Pub Date: Oct. 18th, 1979
Publisher: Holt, Rinehart & Winston

Focus: the 5000-meter race at the 1980 Moscow Summer Olympics--in a big lumpy pudding of a novel that only comes alive when dealing with the racing itself but makes many mechanical nods in the direction of KGB/terrorist suspense. All of the international front-runners are sketched at length. The U.S.S.R. has two entrants--breezy Federenko, who feels he's being mistrained to take the lead and burn out the other runners; and Tretsov, who is receiving hypnagogic training so that he will run like a robot with a steady winning pace. Australia's lrvine is the favorite--he has just broken the world's record and has already won a 1980 gold medal. From the U.S. comes Gutierrez, whose style is to run near last, look had, then finish in a superwhiz. Great Britain's entrant is never-say-die Lydall, supposedly over-the-hill at 30. And Uganda's Ochengwe is a strong contender, but he's grieving for his family, victims of Idi Amin.

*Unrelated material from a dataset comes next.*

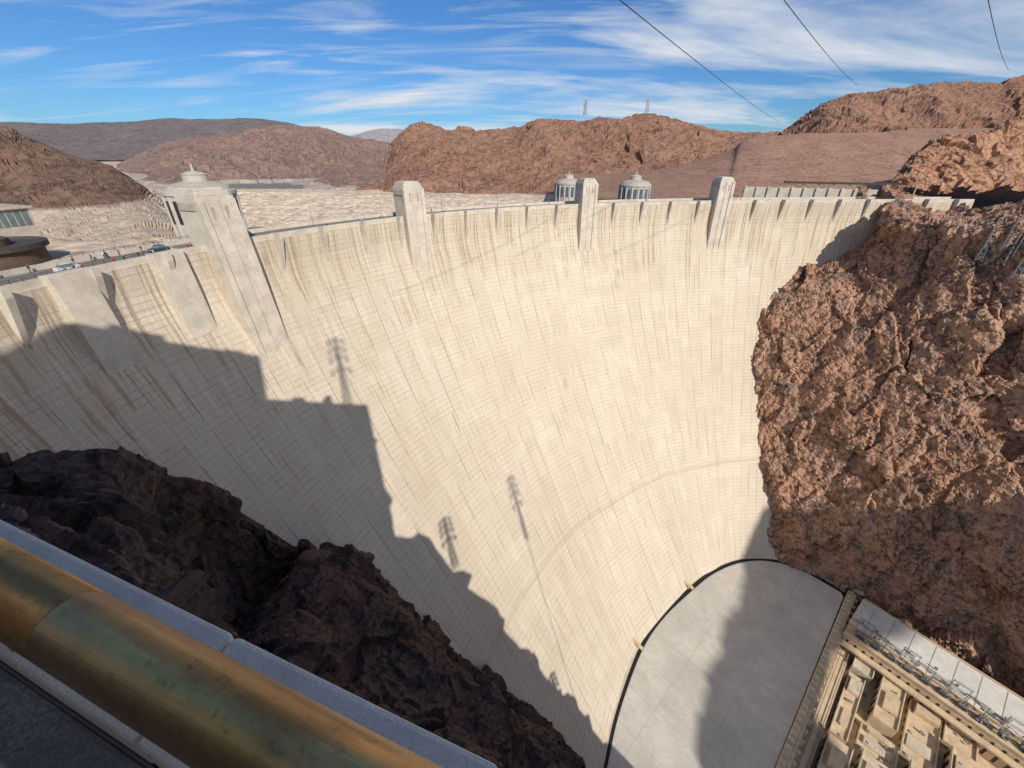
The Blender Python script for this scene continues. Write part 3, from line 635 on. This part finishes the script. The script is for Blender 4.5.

Grant is fine on the runners' training and strategies--too bad he feels obliged to throw in predictable, credibility-killing thrillerisms: Irvine is arrested by the KGB for supposedly selling two pairs of denims on the black market; Gutierrez' girl friend, a Polish gymnast, is kidnapped and won't be released unless he throws the race; and a terrorist group representing the Ukraine freedom fighters has mined the stadium with some gas bombs that will incinerate the 100,000 attendees. The big race itself is a knockout, wonderfully authentic, with the style and running plan for each champion monitored graphically. So track-and-field enthusiasts may well want to put up with the hackneyed suspense padding here in order to enjoy Grant's obvious real interest: the running.